### Extracted data
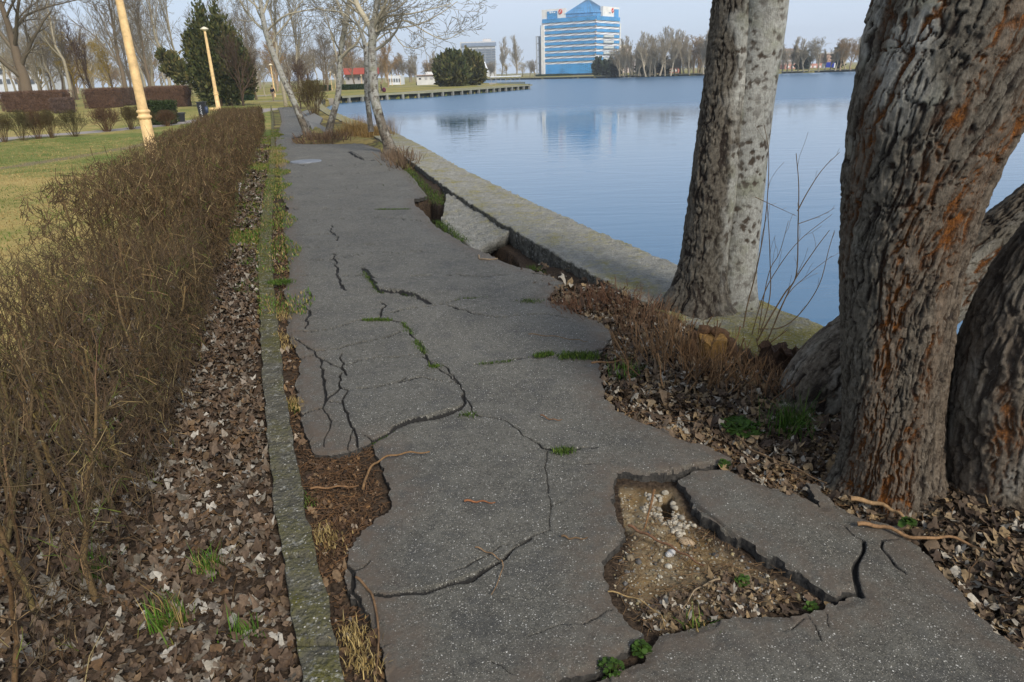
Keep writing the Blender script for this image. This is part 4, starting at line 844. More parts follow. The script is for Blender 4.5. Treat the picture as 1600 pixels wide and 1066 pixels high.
stick([(1022, 770), (1015, 800), (1006, 833)], .0065, (.19, .11, .06), "short upright-looking stick at the top of the big hole", .01)
stick([(950, 925), (990, 935), (1030, 960), (1040, 985)], .003, (.30, .22, .12), "thin straw-coloured stem at the left rim of the big hole", .0)
stick([(1125, 900), (1090, 915), (1068, 945)], .004, (.27, .22, .17), "pale grey twig in the middle of the gravel hole", -.02)
stick([(1328, 790), (1370, 798), (1400, 812), (1415, 824)], .011, (.30, .20, .12), "pale split branch lying at the foot of the big trunk", .03)
stick([(1338, 829), (1380, 834), (1430, 852), (1480, 850), (1540, 872)], .009, (.24, .15, .09), "long reddish branch resting on the broken asphalt edge toward the right litter", .03)
stick([(1150, 690), (1180, 715), (1230, 735), (1290, 765)], .006, (.13, .09, .06), "dark root-like stick along the litter below the green weeds", .03)
stick([(1560, 850), (1590, 880), (1620, 905)], .010, (.27, .14, .08), "reddish stick in the dead leaves at the right edge", .05)
stick([(735, 398), (748, 402), (752, 408), (778, 407)][1:], .012, (.25, .20, .16), "pale twig on the asphalt beside the nearer cavity", .01)
stick([(845, 652), (862, 659), (878, 659)], .004, (.18, .10, .06), "thin red-brown twig on the smooth asphalt near the litter edge", .012)
stick([(826, 528), (860, 531), (900, 537), (918, 540)], .004, (.14, .10, .07), "thin dark twig on the asphalt near the suckers", .03)
stick([(924, 578), (965, 575), (1000, 566)], .007, (.16, .10, .06), "brown stick poking from the litter onto the asphalt", .05)

# ------------------------------------------------------------------ grass and weeds
def blades(geo, xy, zf, h, w_, rng, pal, lean=.5, K=3):
    n = len(xy); z0 = zf(xy[:, 0], xy[:, 1]) if callable(zf) else zf; hh = h * rng.lognormal(0, .3, n); a = rng.uniform(0, 2 * PI, n); le = rng.uniform(.15, 1, n) * lean
    dx, dy = np.cos(a), np.sin(a); px, py = -dy, dx; V = np.zeros((n, 5, 3)); ww = w_ * rng.uniform(.6, 1.3, n)
    def pt(t): return np.stack([xy[:, 0] + dx * le * hh * t ** 2, xy[:, 1] + dy * le * hh * t ** 2, z0 - .005 + hh * t * (1 - .35 * le * t)], 1)
    s_ = np.stack([px, py, np.zeros(n)], 1)
    V[:, 0] = pt(0) - s_ * ww[:, None]; V[:, 1] = pt(0) + s_ * ww[:, None]; V[:, 2] = pt(.55) + s_ * ww[:, None] * .75; V[:, 3] = pt(.55) - s_ * ww[:, None] * .75; V[:, 4] = pt(1.0)
    b = np.arange(n)[:, None] * 5; c = pal[rng.integers(0, len(pal), n)] * rng.uniform(.7, 1.25, (n, 1)); cc = np.repeat(c, 5, 0)
    n0 = geo.n; geo.add(V.reshape(-1, 3), b + np.array([0, 1, 2, 3])[None], cc); geo.F3.append(b + np.array([3, 2, 4])[None] + n0)
GG = np.array([(.05, .12, .012), (.07, .155, .018), (.10, .17, .03), (.035, .085, .012)]); GD = np.array([(.33, .25, .12), (.26, .19, .085), (.40, .32, .18), (.20, .15, .07)]); GM = np.vstack([GG, GD[:2], [(.16, .17, .05)]])
gg_ = Geo()
# verge between kerb and hedge
p = scatter(LZ2, 26000, rng); k_ = n2(p[:, 0], p[:, 1], .7, 3, 15.); blades(gg_, p[rng.random(len(p)) < sstep(-.3, .25, k_)], zground, .045, .0045, rng, GM, .8); 
yl = np.linspace(6.5, 10, 12); LZ3 = np.vstack([np.stack([kx(yl, KL), yl], 1), np.stack([np.interp(yl, HEDGE_B[:, 1], HEDGE_B[:, 0]), yl], 1)[::-1]]); p = scatter(LZ3, 3500, rng); p = p[n2(p[:, 0], p[:, 1], 1.5, 3, 18.) > .05]; blades(gg_, p, zground, .05, .003, rng, GG, .8)
yl = np.linspace(6.2, 34, 60); VZ = np.vstack([np.stack([kx(yl, KL) - .02, yl], 1), np.stack([kx(yl, KR) + .30 + .12 * np.sin(yl * 3), yl], 1)[::-1]]); p = scatter(VZ, 34000, rng); p = p[rng.random(len(p)) < sstep(-.35, .35, n2(p[:, 0], p[:, 1], 1.1, 4, 25.)) * .9]; zz_ = np.maximum(zground(p[:, 0], p[:, 1]), .015); blades(gg_, p, zz_, .035, .0045, rng, GM, .9)
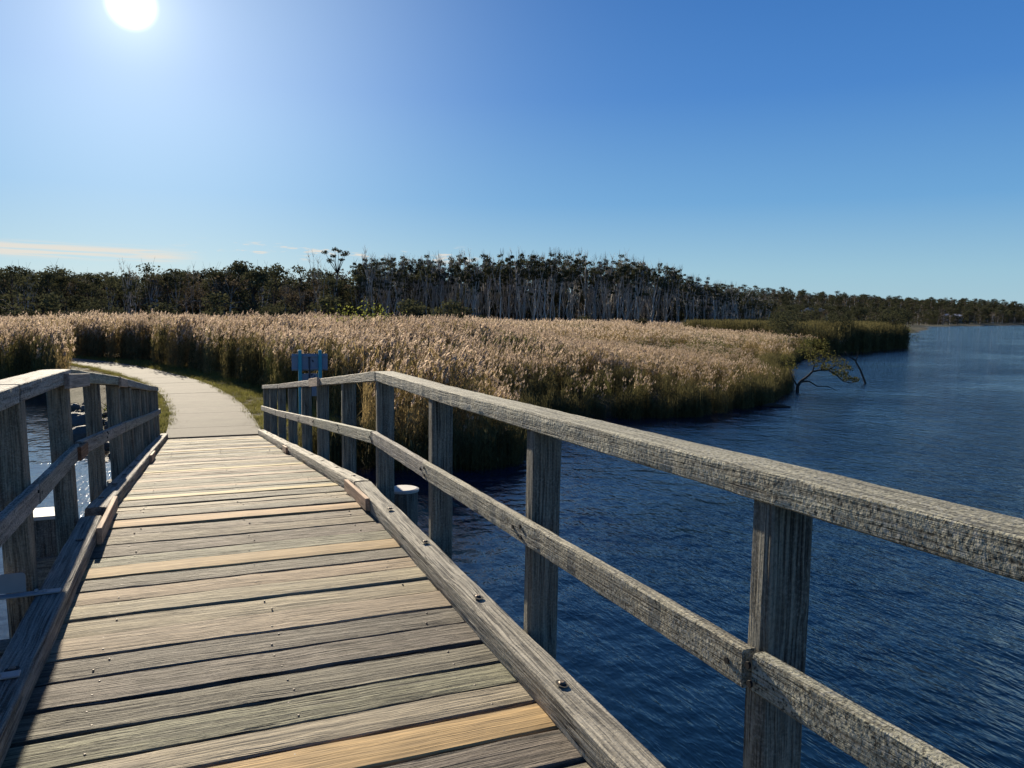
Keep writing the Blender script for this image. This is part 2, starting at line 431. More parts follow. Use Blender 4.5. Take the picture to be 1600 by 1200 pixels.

### Requirements
All the records need to be repeated exactly, with the images dropped.

### Completed exercise
Keep writing the Blender script for this image. This is part 4, starting at line 844. More parts follow. The script is for Blender 4.5. Treat the picture as 1600 pixels wide and 1066 pixels high.
stick([(1022, 770), (1015, 800), (1006, 833)], .0065, (.19, .11, .06), "short upright-looking stick at the top of the big hole", .01)
stick([(950, 925), (990, 935), (1030, 960), (1040, 985)], .003, (.30, .22, .12), "thin straw-coloured stem at the left rim of the big hole", .0)
stick([(1125, 900), (1090, 915), (1068, 945)], .004, (.27, .22, .17), "pale grey twig in the middle of the gravel hole", -.02)
stick([(1328, 790), (1370, 798), (1400, 812), (1415, 824)], .011, (.30, .20, .12), "pale split branch lying at the foot of the big trunk", .03)
stick([(1338, 829), (1380, 834), (1430, 852), (1480, 850), (1540, 872)], .009, (.24, .15, .09), "long reddish branch resting on the broken asphalt edge toward the right litter", .03)
stick([(1150, 690), (1180, 715), (1230, 735), (1290, 765)], .006, (.13, .09, .06), "dark root-like stick along the litter below the green weeds", .03)
stick([(1560, 850), (1590, 880), (1620, 905)], .010, (.27, .14, .08), "reddish stick in the dead leaves at the right edge", .05)
stick([(735, 398), (748, 402), (752, 408), (778, 407)][1:], .012, (.25, .20, .16), "pale twig on the asphalt beside the nearer cavity", .01)
stick([(845, 652), (862, 659), (878, 659)], .004, (.18, .10, .06), "thin red-brown twig on the smooth asphalt near the litter edge", .012)
stick([(826, 528), (860, 531), (900, 537), (918, 540)], .004, (.14, .10, .07), "thin dark twig on the asphalt near the suckers", .03)
stick([(924, 578), (965, 575), (1000, 566)], .007, (.16, .10, .06), "brown stick poking from the litter onto the asphalt", .05)

# ------------------------------------------------------------------ grass and weeds
def blades(geo, xy, zf, h, w_, rng, pal, lean=.5, K=3):
    n = len(xy); z0 = zf(xy[:, 0], xy[:, 1]) if callable(zf) else zf; hh = h * rng.lognormal(0, .3, n); a = rng.uniform(0, 2 * PI, n); le = rng.uniform(.15, 1, n) * lean
    dx, dy = np.cos(a), np.sin(a); px, py = -dy, dx; V = np.zeros((n, 5, 3)); ww = w_ * rng.uniform(.6, 1.3, n)
    def pt(t): return np.stack([xy[:, 0] + dx * le * hh * t ** 2, xy[:, 1] + dy * le * hh * t ** 2, z0 - .005 + hh * t * (1 - .35 * le * t)], 1)
    s_ = np.stack([px, py, np.zeros(n)], 1)
    V[:, 0] = pt(0) - s_ * ww[:, None]; V[:, 1] = pt(0) + s_ * ww[:, None]; V[:, 2] = pt(.55) + s_ * ww[:, None] * .75; V[:, 3] = pt(.55) - s_ * ww[:, None] * .75; V[:, 4] = pt(1.0)
    b = np.arange(n)[:, None] * 5; c = pal[rng.integers(0, len(pal), n)] * rng.uniform(.7, 1.25, (n, 1)); cc = np.repeat(c, 5, 0)
    n0 = geo.n; geo.add(V.reshape(-1, 3), b + np.array([0, 1, 2, 3])[None], cc); geo.F3.append(b + np.array([3, 2, 4])[None] + n0)
GG = np.array([(.05, .12, .012), (.07, .155, .018), (.10, .17, .03), (.035, .085, .012)]); GD = np.array([(.33, .25, .12), (.26, .19, .085), (.40, .32, .18), (.20, .15, .07)]); GM = np.vstack([GG, GD[:2], [(.16, .17, .05)]])
gg_ = Geo()
# verge between kerb and hedge
p = scatter(LZ2, 26000, rng); k_ = n2(p[:, 0], p[:, 1], .7, 3, 15.); blades(gg_, p[rng.random(len(p)) < sstep(-.3, .25, k_)], zground, .045, .0045, rng, GM, .8); 
yl = np.linspace(6.5, 10, 12); LZ3 = np.vstack([np.stack([kx(yl, KL), yl], 1), np.stack([np.interp(yl, HEDGE_B[:, 1], HEDGE_B[:, 0]), yl], 1)[::-1]]); p = scatter(LZ3, 3500, rng); p = p[n2(p[:, 0], p[:, 1], 1.5, 3, 18.) > .05]; blades(gg_, p, zground, .05, .003, rng, GG, .8)
yl = np.linspace(6.2, 34, 60); VZ = np.vstack([np.stack([kx(yl, KL) - .02, yl], 1), np.stack([kx(yl, KR) + .30 + .12 * np.sin(yl * 3), yl], 1)[::-1]]); p = scatter(VZ, 34000, rng); p = p[rng.random(len(p)) < sstep(-.35, .35, n2(p[:, 0], p[:, 1], 1.1, 4, 25.)) * .9]; zz_ = np.maximum(zground(p[:, 0], p[:, 1]), .015); blades(gg_, p, zz_, .035, .0045, rng, GM, .9)
Keep writing the Blender script for this image. This is part 2, starting at line 431. More parts follow. Use Blender 4.5. Take the picture to be 1600 by 1200 pixels.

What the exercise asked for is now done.